We then went through the motions of cooking and stirring and
dishing out food onto imaginary plates. We sat in a circle and said things like,
“Yum, yum! This is so good!” “Are these beans or carrots?” “I think they are
beans.” “We can pretend its corn.” “Next time, if it rains we’ll make mud
pies.”
I suppose we kept playing house for about as long as our
attention spans could take it. I don’t remember the rest of the day, but we
probably headed back over to Mary Lois’s house to play with toy cars on her
front porch or to watch Popeye cartoons on T.V.
I do remember, however, the next time the three of us got
together to play. Mary Lois’s mother gathered us together just like before,
only this time she told us, “Mr. Lee does not want you playing in his yard
anymore.

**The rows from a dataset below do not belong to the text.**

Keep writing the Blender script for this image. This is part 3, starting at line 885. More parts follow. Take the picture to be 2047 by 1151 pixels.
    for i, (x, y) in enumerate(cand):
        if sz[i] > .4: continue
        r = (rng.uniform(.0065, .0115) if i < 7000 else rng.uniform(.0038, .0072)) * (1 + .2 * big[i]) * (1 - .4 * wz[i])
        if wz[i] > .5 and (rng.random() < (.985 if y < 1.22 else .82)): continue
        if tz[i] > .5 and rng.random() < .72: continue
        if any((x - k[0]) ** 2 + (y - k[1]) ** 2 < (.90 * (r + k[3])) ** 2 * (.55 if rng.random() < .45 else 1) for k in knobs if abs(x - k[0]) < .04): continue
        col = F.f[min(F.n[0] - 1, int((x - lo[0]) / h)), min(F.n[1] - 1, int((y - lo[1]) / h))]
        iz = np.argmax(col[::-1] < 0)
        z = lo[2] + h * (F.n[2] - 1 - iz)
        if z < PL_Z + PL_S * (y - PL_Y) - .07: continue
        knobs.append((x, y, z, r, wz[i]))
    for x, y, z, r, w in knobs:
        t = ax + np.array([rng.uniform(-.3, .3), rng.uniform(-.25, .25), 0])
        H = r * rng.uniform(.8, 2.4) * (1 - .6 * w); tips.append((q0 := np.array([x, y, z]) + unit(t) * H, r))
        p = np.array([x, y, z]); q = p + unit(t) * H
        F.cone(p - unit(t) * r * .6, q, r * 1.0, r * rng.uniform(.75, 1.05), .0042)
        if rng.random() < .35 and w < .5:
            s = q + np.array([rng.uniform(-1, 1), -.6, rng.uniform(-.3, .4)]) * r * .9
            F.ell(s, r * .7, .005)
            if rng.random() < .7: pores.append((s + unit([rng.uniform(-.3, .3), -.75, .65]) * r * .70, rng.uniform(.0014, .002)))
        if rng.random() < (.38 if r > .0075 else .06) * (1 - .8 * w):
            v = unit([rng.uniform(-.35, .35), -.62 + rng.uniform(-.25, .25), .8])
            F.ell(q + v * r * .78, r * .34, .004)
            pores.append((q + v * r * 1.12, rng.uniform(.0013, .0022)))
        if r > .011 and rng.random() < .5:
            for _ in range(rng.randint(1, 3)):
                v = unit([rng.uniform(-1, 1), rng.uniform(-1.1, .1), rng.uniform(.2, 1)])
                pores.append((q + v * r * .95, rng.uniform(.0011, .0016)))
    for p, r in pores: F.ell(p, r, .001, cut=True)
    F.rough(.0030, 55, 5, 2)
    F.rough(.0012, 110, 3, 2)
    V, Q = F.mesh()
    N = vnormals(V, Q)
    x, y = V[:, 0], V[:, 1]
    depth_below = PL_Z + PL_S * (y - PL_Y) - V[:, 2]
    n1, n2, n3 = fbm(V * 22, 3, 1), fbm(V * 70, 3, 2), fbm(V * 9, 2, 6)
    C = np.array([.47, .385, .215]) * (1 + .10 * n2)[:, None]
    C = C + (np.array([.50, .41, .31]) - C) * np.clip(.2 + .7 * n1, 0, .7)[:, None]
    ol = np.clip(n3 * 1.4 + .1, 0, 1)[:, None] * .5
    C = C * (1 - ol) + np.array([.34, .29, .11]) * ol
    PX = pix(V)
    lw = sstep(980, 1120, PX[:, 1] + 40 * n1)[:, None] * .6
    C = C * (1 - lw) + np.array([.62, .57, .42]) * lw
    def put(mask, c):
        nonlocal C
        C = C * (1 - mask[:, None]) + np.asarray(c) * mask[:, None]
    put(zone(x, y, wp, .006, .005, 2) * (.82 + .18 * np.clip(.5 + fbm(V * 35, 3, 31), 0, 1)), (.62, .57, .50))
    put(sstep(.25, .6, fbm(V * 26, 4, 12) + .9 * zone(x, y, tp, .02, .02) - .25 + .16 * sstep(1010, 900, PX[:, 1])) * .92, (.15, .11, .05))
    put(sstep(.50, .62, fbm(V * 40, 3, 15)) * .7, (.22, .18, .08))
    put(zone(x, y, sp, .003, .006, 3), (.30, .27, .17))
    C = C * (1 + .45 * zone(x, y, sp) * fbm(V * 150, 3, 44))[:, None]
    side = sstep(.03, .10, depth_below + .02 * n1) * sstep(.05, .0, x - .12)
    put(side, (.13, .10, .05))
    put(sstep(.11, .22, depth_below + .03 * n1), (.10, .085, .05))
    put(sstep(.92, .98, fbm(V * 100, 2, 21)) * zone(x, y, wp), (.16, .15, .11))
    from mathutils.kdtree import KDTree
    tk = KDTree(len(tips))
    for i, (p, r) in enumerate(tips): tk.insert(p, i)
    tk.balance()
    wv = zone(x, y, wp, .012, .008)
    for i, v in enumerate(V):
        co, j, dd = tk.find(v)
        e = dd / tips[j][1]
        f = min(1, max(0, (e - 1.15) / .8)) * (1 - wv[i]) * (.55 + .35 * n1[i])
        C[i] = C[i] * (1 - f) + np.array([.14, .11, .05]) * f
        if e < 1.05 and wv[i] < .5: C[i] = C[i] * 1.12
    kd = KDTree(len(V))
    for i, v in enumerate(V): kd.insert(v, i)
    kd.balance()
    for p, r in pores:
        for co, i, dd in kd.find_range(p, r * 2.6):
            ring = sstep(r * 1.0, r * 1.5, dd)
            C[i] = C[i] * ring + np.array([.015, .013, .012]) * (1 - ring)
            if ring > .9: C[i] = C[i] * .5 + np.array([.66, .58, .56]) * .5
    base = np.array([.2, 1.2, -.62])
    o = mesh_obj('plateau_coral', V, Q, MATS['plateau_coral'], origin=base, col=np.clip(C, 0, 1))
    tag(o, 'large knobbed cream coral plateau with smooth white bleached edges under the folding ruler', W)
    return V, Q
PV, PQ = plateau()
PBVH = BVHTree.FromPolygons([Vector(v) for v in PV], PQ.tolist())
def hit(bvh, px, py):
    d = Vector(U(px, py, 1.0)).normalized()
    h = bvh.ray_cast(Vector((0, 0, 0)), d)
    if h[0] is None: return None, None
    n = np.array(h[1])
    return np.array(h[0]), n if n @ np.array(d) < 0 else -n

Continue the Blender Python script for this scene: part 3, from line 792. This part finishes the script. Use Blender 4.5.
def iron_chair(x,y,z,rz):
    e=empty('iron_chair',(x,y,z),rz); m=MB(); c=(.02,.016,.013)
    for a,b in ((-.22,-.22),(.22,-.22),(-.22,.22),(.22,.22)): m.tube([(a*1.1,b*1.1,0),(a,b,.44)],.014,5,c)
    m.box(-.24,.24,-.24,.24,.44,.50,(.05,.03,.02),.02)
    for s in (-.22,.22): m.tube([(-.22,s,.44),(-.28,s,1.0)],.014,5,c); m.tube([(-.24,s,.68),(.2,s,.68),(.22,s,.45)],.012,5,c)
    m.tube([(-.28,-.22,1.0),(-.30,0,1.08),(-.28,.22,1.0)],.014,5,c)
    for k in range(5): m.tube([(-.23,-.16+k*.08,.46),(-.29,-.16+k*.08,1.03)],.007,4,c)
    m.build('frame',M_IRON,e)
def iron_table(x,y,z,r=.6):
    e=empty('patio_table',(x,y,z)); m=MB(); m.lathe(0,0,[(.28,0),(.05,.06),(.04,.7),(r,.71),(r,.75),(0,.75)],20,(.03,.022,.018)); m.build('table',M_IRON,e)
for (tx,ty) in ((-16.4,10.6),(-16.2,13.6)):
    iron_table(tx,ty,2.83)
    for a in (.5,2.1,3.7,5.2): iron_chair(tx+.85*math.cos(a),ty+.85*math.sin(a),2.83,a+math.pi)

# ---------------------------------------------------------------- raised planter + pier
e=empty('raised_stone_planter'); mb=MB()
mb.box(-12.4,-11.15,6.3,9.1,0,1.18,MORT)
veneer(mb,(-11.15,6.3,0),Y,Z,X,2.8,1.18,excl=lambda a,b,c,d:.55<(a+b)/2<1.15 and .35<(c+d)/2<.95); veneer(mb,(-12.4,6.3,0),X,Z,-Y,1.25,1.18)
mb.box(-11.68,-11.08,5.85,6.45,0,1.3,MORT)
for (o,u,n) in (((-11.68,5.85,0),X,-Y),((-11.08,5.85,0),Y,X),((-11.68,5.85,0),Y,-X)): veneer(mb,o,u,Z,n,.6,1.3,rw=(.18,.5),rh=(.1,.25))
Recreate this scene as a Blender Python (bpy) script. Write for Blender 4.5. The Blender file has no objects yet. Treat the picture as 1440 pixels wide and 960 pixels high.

He told me that some kids ran through his garden and kicked up all of
his corn that he had just planted.”
I can still remember the look of Phillip’s face as we both,
right on cue, turned and looked at each other, remembering the aroma we had
smelled on the roots of those weeds.
After those words of admonition, we three were off looking
for something to do.
“I wondered why they were growing in rows,” I said as we
headed around to Mary Lois’s back yard where her swing set was.
Looking back, I can see how this story has played out many times in my life. Amazing how our childhood years become prologue to patterns that will follow in our adult life.
[My poem, “An Early Time,” shares another memory from this period. You can read it here]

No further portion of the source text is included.